Beginning in July, the character limit will be lifted on messages that Twitter users send to each other, but it will not be removing the lock on public tweets posted to the site.

The move is believed to be an attempt to draw more users to the micro-blogging site.

The news comes shortly after chief executive Dick Costolo announced he was stepping down, reportedly after investors became frustrated at the lack of user growth on the site. Twitter has around 300 million active users, while rival Facebook has over 1.3 billion.

In a post on Twitter’s developer forum, the firm’s Sachin Agarwal said: ‘We’ve done a lot to improve Direct Messages over the past year and have much more exciting work on the horizon. One change coming in July that we want to make you aware of now (and first!) is the removal of the 140 character limit in Direct Messages.

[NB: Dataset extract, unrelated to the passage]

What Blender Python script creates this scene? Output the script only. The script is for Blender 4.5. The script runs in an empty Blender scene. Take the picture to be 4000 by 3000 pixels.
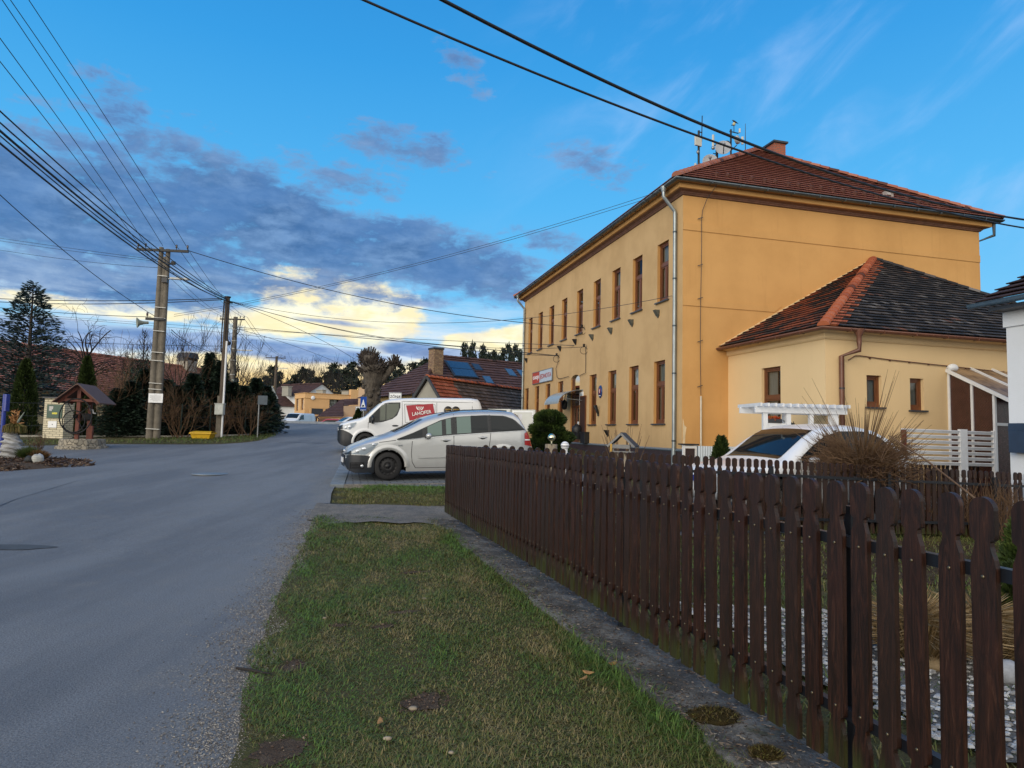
import bpy, bmesh, math, random
import numpy as np
from mathutils import Vector, Matrix, noise as mnoise
rnd = random.Random(7)
nr = np.random.RandomState(11)
scn = bpy.context.scene
COL = scn.collection
R = math.radians
pi = math.pi

# ---------------------------------------------------------------- camera model (also used to survey positions)
CZ = 1.5; FPX = 2550.0; PIT = R(4.15); ROL = R(1.35)
_cp, _sp, _cr, _sr = math.cos(PIT), math.sin(PIT), math.cos(ROL), math.sin(ROL)
FW = Vector((0, _cp, _sp)); _u0 = Vector((0, -_sp, _cp)); _r0 = Vector((1, 0, 0))
RT = _cr*_r0 + _sr*_u0; UP = -_sr*_r0 + _cr*_u0
EYE = Vector((0, 0, CZ))
def ray(x, y): return FW + RT*((x-2000)/FPX) - UP*((y-1500)/FPX)
def at(x, y, Y):
    d = ray(x, y); return EYE + d*(Y/d.y)
def azel(x, y):
    d = ray(x, y).normalized(); return math.atan2(d.x, d.y), math.asin(d.z)
def sstep(a, b, x):
    t = min(1, max(0, (x-a)/(b-a))); return t*t*(3-2*t)
def gz(x, y):
    t = y-8
    r = 0.0415*(t if t > 1 else (0 if t < -1 else (t+1)**2/4))
    if y > 48: r = 1.66 + 0.08*(1-((y-50)/2)**2 if abs(y-50) < 2 else 0) - 0.62*sstep(51, 66, y)
    s = 0.034*min(max(x-0.3, 0), 11)*sstep(-2, 9, y)*(1-sstep(22, 40, y))
    return r - s
def onground(x, y, dz=0.0):
    d = ray(x, y); t = 1.0
    for _ in range(4000):
        t += 0.03
        P = EYE + d*t
        if P.z < gz(P.x, P.y)+dz: break
    return P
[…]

‘You may be wondering what this means for the public side of Twitter. Nothing! Tweets will continue to be the 140 characters they are today.’

Both communications types on Twitter having the same limit has caused confusion in the past, and seen users accidentally publicly tweet messages intended to be privately sent.

One of Twitter’s own executives mixed up the two last year, when chief financial officer Anthony Noto tweeted and then deleted a message apparently regarding a business deal.

‘I still think we should buy them. He is on your schedule for Dec 15 or 16 – we will need to sell him. I have a plan,’ he said.